Two of the biggest brands in the world are Apple Inc. (NASDAQ:AAPL) and Google Inc (NASDAQ:GOOG), and both have a distinct image which has been strongly forged over the last couple of decades. Apple has particularly cast itself as a company associated with style and innovation, and while they have sometimes been criticized for offering aesthetics over substance, virtually anyone in the world can identify an Apple product as soon as they see one. That is a pretty significant achievement for any company.

Google meanwhile hasn’t existed as long as Apple, but the company which is most associated with its search engine pioneered the idea of simplicity. Google was a no-frills site from day one, and rightly recognized the value in giving people what they want rather than telling them.
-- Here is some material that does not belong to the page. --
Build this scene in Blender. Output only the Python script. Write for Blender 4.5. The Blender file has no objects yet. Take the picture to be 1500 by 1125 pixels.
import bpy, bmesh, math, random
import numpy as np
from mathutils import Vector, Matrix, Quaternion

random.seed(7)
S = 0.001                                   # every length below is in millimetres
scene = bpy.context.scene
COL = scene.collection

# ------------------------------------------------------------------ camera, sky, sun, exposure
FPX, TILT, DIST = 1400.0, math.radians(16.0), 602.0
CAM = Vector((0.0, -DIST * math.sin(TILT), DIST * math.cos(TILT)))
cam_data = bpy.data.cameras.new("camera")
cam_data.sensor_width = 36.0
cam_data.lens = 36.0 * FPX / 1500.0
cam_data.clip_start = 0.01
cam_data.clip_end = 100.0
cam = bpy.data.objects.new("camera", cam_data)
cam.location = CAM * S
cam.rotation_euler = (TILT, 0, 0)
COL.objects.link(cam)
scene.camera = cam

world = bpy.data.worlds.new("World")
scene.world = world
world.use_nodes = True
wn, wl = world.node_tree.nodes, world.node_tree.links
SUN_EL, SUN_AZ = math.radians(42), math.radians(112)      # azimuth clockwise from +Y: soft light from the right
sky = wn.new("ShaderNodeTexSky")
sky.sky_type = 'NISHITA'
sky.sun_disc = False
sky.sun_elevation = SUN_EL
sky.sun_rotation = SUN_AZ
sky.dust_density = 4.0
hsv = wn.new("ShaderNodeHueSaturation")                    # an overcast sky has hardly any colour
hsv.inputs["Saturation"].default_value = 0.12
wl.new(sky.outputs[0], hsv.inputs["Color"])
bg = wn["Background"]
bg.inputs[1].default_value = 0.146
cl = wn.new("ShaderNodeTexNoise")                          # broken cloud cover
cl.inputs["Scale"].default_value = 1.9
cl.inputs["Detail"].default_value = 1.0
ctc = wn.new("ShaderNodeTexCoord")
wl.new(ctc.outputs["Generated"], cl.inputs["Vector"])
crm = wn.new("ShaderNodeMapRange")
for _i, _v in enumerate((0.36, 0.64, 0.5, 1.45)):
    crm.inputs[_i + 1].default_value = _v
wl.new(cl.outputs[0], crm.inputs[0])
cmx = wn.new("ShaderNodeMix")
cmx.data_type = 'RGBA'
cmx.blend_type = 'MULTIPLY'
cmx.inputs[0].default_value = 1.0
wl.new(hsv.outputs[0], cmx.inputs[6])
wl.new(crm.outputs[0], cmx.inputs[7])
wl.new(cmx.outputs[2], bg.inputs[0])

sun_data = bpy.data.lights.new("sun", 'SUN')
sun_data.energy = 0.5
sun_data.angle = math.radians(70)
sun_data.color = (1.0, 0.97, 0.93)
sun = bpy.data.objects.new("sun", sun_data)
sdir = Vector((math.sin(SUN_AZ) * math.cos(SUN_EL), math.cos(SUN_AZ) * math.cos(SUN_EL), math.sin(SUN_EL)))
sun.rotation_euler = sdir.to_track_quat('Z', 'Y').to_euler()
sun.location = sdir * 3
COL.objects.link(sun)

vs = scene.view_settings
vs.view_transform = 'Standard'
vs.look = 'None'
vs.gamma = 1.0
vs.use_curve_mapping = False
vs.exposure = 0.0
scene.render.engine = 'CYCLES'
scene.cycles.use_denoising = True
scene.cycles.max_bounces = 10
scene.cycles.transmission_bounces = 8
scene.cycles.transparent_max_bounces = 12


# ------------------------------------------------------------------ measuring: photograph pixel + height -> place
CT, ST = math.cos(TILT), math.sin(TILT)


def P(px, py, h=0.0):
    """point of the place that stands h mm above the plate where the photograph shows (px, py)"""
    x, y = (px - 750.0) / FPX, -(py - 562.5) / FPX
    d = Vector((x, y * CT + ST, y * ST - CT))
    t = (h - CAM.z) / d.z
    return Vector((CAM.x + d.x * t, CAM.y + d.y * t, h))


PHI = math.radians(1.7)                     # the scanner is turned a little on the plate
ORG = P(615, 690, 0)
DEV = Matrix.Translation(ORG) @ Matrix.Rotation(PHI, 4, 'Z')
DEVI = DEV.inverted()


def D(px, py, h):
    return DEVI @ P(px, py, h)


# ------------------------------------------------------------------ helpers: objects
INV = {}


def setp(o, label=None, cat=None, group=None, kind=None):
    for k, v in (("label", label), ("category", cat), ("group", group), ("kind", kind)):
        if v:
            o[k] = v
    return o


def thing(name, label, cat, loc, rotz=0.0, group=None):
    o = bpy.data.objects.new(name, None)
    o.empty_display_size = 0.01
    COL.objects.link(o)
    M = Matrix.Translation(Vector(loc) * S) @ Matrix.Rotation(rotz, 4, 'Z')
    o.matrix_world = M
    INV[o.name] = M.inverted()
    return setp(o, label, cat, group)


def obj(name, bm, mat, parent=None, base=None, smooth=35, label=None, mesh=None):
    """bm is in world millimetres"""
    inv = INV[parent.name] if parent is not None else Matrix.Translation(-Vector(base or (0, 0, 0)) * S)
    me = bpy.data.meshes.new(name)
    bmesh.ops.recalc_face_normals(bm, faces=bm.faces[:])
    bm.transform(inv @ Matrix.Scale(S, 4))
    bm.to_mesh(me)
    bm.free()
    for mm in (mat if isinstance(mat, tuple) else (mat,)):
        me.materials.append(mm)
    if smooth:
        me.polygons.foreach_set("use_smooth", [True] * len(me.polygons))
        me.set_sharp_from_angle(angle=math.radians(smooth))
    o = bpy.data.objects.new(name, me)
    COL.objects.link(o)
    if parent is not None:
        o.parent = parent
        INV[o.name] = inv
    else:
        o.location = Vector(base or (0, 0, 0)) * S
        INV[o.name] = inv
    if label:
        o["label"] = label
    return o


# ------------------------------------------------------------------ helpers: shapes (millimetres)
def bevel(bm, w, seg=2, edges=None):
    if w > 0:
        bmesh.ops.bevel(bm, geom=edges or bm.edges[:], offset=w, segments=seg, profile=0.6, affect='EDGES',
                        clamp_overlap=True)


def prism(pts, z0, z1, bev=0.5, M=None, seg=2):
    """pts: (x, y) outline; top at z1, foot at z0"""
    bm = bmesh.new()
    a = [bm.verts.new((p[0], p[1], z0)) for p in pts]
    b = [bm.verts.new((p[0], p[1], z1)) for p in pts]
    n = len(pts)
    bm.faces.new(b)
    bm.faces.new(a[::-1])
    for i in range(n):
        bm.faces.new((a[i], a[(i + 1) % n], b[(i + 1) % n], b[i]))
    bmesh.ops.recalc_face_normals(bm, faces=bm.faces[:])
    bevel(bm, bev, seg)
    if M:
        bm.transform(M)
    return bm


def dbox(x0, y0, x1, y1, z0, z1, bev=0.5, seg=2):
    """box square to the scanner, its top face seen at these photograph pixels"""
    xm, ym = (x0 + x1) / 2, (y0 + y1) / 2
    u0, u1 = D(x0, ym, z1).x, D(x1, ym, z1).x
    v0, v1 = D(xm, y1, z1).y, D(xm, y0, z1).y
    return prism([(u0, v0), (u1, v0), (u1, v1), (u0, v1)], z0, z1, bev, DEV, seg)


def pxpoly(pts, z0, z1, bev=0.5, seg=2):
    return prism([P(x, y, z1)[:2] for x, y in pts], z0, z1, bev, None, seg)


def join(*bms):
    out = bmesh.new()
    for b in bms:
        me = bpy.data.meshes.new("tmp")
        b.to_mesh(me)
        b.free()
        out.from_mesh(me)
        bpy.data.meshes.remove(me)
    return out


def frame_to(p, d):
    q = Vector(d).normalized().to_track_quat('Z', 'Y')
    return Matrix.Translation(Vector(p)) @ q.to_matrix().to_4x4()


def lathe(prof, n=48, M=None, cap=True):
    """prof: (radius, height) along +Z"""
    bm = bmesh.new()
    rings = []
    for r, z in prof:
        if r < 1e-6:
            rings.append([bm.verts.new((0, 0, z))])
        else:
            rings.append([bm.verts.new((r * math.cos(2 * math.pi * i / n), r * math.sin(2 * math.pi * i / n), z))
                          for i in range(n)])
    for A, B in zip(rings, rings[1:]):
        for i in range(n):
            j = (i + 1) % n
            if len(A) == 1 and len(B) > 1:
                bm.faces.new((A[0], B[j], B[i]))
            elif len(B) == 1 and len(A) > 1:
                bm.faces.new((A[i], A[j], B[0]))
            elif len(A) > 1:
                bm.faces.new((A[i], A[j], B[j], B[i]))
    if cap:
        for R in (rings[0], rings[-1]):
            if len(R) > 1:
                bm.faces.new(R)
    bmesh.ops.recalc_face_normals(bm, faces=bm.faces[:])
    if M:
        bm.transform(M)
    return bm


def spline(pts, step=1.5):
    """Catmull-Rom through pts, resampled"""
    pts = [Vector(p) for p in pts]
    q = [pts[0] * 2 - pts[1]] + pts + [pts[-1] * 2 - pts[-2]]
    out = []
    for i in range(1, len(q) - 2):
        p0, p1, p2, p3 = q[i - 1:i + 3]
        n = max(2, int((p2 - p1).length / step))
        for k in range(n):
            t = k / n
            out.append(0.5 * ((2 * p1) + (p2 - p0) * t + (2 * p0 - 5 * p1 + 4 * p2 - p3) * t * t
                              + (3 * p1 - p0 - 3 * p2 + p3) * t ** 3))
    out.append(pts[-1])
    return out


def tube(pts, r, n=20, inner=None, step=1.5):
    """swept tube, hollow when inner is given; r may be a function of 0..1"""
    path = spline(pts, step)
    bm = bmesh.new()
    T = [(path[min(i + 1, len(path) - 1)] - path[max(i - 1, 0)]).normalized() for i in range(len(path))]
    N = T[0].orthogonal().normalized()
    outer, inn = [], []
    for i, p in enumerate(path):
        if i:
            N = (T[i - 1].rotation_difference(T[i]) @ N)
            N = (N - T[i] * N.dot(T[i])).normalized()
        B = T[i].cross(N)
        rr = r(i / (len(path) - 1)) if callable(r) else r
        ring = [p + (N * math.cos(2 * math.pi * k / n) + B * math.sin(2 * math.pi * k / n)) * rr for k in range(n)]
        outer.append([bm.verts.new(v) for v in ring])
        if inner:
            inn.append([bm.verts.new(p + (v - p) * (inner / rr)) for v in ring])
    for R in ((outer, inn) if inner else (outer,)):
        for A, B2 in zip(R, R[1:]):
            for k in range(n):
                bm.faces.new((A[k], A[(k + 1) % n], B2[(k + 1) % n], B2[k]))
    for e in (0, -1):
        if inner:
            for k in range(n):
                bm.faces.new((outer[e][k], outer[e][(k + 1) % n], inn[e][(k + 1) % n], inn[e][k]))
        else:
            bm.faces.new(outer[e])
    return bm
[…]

The extravagant iPad Air commercial

It’s interesting then to assess the recent advertising strategy of the two companies. By now, virtually everyone in the world who owns a television set will have seen Apple Inc. (NASDAQ:AAPL)’s commercials for the iPad Air. Roping the A-list actor Robin Williams to do the voiceover was a pretty smart move (poor Robin must have been short of a few bucks…) and the cinematography is little short of spectacular. When you’re watching the iPad Air commercial, it’s hard not to reflect on the vast amount of money it must have cost to put together.

Not to be outdone, Google Inc (NASDAQ:GOOG)’s ‘We’re all Storytellers’ commercial attempts to personalize the search engine by showing the story of an apparently budding young film-makers using Google to solve problems related to the movie(s) that they’re shooting. It’s a simpler and less diverse piece, but one intended to be touching rather than epic in scale.

Forbes magazine recently argued that the Google advert inspires action, while the Apple commercial merely incites envy. The writer correctly acknowledges that Apple is positioning its products as aspirational by attempting to associate them with a series of activities that most of us will never conceivably be involved in, but asserts that “aspirational only work if it is attainable”, and criticized the elitism implied by Apple. I would disagree profoundly with this.

Apple “Your Verse”:

Google “We’re All Storytellers”:

The Apple niche

Apple has carved its niche out in the market precisely by making its device seem elitist. The Google commercial attempts to make Google Inc (NASDAQ:GOOG) seem a nifty and almost cosy part of everyday family life. Apple Inc. (NASDAQ:AAPL) positions the iPad Air as something that people use who wish to break off the shackles of workaday existence. Of course, buying a tablet computer is not particularly likely to actually help with this!

Both approaches are entirely logical given the brand identity that Google and Apple have already established. But it’s wrong to suggest that Apple has alienated its audience by appearing too snooty. With many more affordable devices available on the market than those produced by Apple, it seems essential for them to continue to mark their products out as premium and aspirational, even if it alienates some people.